Eigentlich wollen Anton und seine Spezl, die diesmal mit ihrer Schulklasse den Wandertag hier verbringen, ins Zentrum Neue Technologien. Erst im vergangenen November wurde die Abteilung eröffnet. Hier sollen Zukunftsthemen der Menschheit diskutiert werden. Für Anton und seine Klasse geht es um das Klonen von Menschen. Ein Wissenschaftler versucht den Siebtklässlern das Thema nahe zu bringen. „Doch der erzählt ewig nur, warum er gegen das Klonen ist“, kritisiert Anton. „Das ist doch langweilig. Allein seine Meinung interessiert doch nicht.“ Spezl Christoph (12) pflichtet ihm bei. „Uns hätte viel mehr interessiert, wie man einen Menschen klont. Das hat er uns nicht erzählt.“ Die Buben hat das gleich abgeschreckt.

Verlockend sehen sie nicht aus, die tristen schiefen Vitrinen, die vom US-Konzern Amgen, dem größten Biotechnik-Unternehmen der Welt, gesponsert wurden. Eher stehen sie wie ein dichter, abweisender Wald dort, wo einst die Lokomotiven gezeigt wurden. Einblick in die Welt der Biotechnik sollen sie geben. Zu Diskussionen anregen, wie weit der Mensch in der Landwirtschaft in die Abläufe eingreifen darf oder soll. Nano-Forschung lautet das Zauberwort. „Nano ist überall“, steht über den Schaukästen.
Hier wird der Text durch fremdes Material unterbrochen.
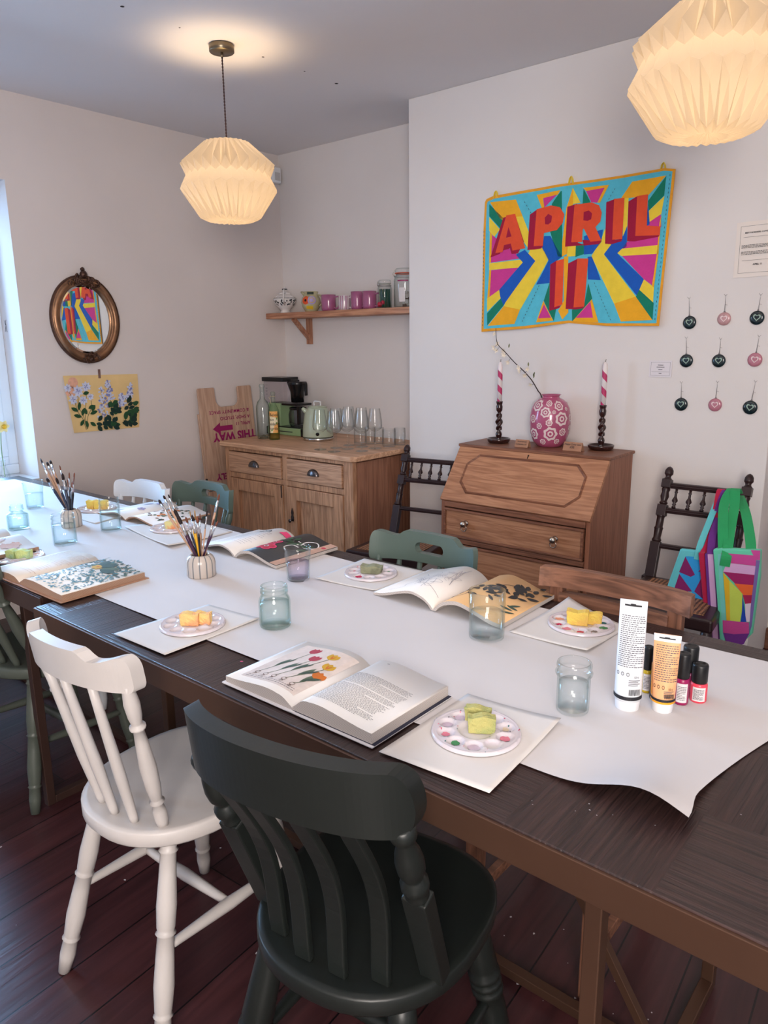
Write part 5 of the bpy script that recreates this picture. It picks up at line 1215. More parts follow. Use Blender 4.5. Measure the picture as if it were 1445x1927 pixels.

Sie sind das Vorzeigeprojekt von Wolfgang Heckl, der das Deutsche Museum seit sechs Jahren leitet und selbst Nano-Wissenschaftler ist. Er bohrte einst das kleinste Loch der Welt und schaffte es damit ins Guinness-Buch. In die Köpfe seiner Besucher schafft er es aber nicht.

Anton und seine Freunde sind abgedreht zum Bergwerk. Das kennen sie schon. Und sich ein bisserl gruseln in den nachgebauten, dunklen Stollen ist immer eine Herausforderung. Fast so wie in der Geisterbahn auf der Wiesn.

Für Generationen war das Bergwerk aus den Fünfziger Jahren der Anziehungspunkt – und ist es geblieben. Gemeinsam mit dem Faradayschen Käfig ist es die Attraktion. Rund 30000 Besucher bestaunen jeden Monat, wie die Blitze um die Kugel zucken. Andere Abteilungen dagegen haben ausgedient. Wie Erdöl oder Gas gefördert werden, schaut sich kaum noch jemand an.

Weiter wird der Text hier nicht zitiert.